Agenda item

Health Inequalities Action Plan

The Board’s existing Joint Health and Wellbeing Strategy includes a specific aim to reduce health inequalities in Bath and North East Somerset.  The Board is asked to consider the attached update report and to:

 

  note the existing work on health inequalities

  consider some of the current opportunities for strengthening this work and also potential barriers

  consider its future role in relation to this issue.

Minutes:

The Board considered a report which highlighted some of the good practice occurring for each of the priorities identified at the health inequalities inquiry day held in May 2016.

 

It was noted that the Your Care Your Way commissioning of community services and the emergence of Sustainability and Transformation Plans had absorbed a great deal of time and attention.  This had resulted in a lack of space and resource to carry out other cross-cutting work.

 

Some work was currently being carried out to address health inequalities such as:

 

·  The creation of a virtual employment hub.

·  Provision of more joined up services.

·  Programmes to work with “hard to reach” groups e.g. the local programme in the Foxhill/Mulberry Park area of Bath. 

·  Work to encourage healthy lifestyles e.g. increasing physical activity and reducing smoking and alcohol consumption.

·  CCGs and GPs were also doing work within practices located in deprived areas e.g. safeguarding.
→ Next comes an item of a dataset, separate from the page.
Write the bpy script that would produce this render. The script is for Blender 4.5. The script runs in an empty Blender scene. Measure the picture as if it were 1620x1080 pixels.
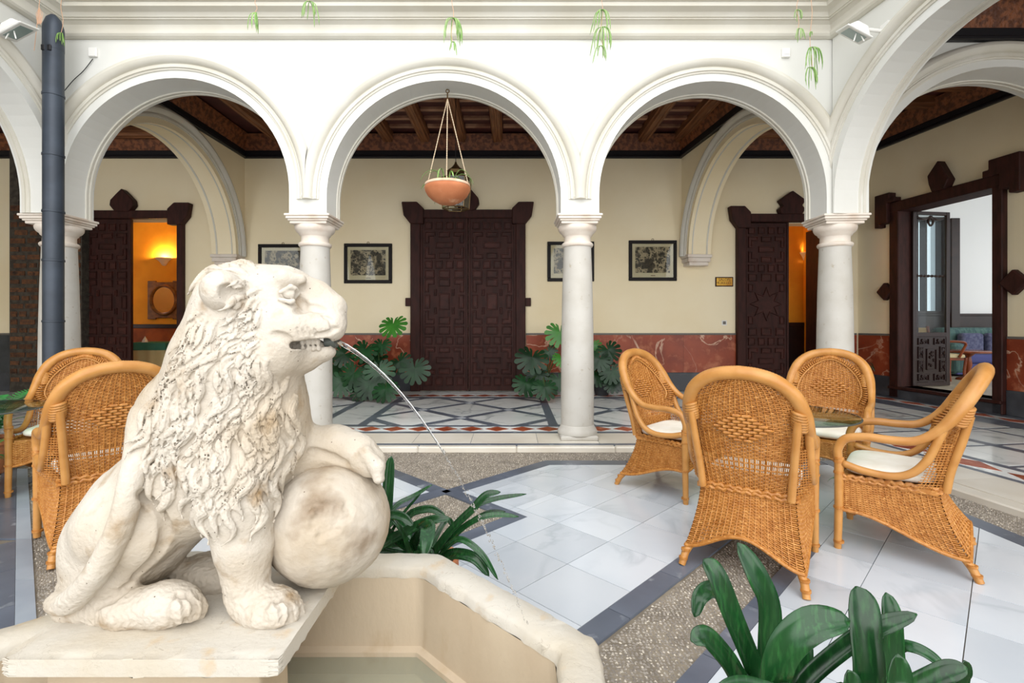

·  The public health team had also met with Healthwatch to discuss priorities.

 

The following issues were then discussed:

 

·  Cllr Vic Pritchard informed that Board that he had recently attended a seminar regarding mental health where Adverse Childhood Experiences (ACES) were discussed.  He welcomed the inclusion of the use of routine enquiry around ACES and felt that this should be promoted.  The trauma informed care approach was gaining interest in drug-treatment services and the police force.

 

·  Cllr Paul May stressed the need to clarify outcomes and deadlines for the future actions to enable the Board to monitor this work more effectively.

 

·  Sarah Shatwell welcomed the explanation regarding the context of this work and highlighted the impact of work pressures on the whole of the health and social care community.  She suggested that work on Adverse Childhood Experiences could join up with the Making Every Contact Count project.  It was important to work together with voluntary sector organisations to join up with work already underway such as the Better Opportunities Programme.

 

·  Ashley Ayre advised Board members to read the recently published Ofsted inspection report which highlighted the strength of the early help and childcare service in B&NES.

 

·  Diana Hall Hall pointed out that the Bath Area Playgroup deserved credit for the work it carries out to address inequalities.

 

·  It was noted that service user information was well developed but that further work needed to be undertaken regarding workforce data.

 

·  It was important to ensure that families received the help they needed at the correct time.  Early intervention was vital, along with a needs based response.

 

·  The STP and inequalities actions were not mutually exclusive and work could be carried out to identify where most value could be added for B&NES residents.

 

·  Laurel Penrose stated that further education could assist with employability and that focus should be wider than purely compulsory education.

 

RESOLVED:

 

(1)  To note the existing work on health inequalities.

 

(2)  To ask the Sustainability and Transformation Partnership Board to discuss the issue of health inequalities and to consider ways in which it can assist with this work.

 

(3)  To receive an update on progress in 6 months’ time.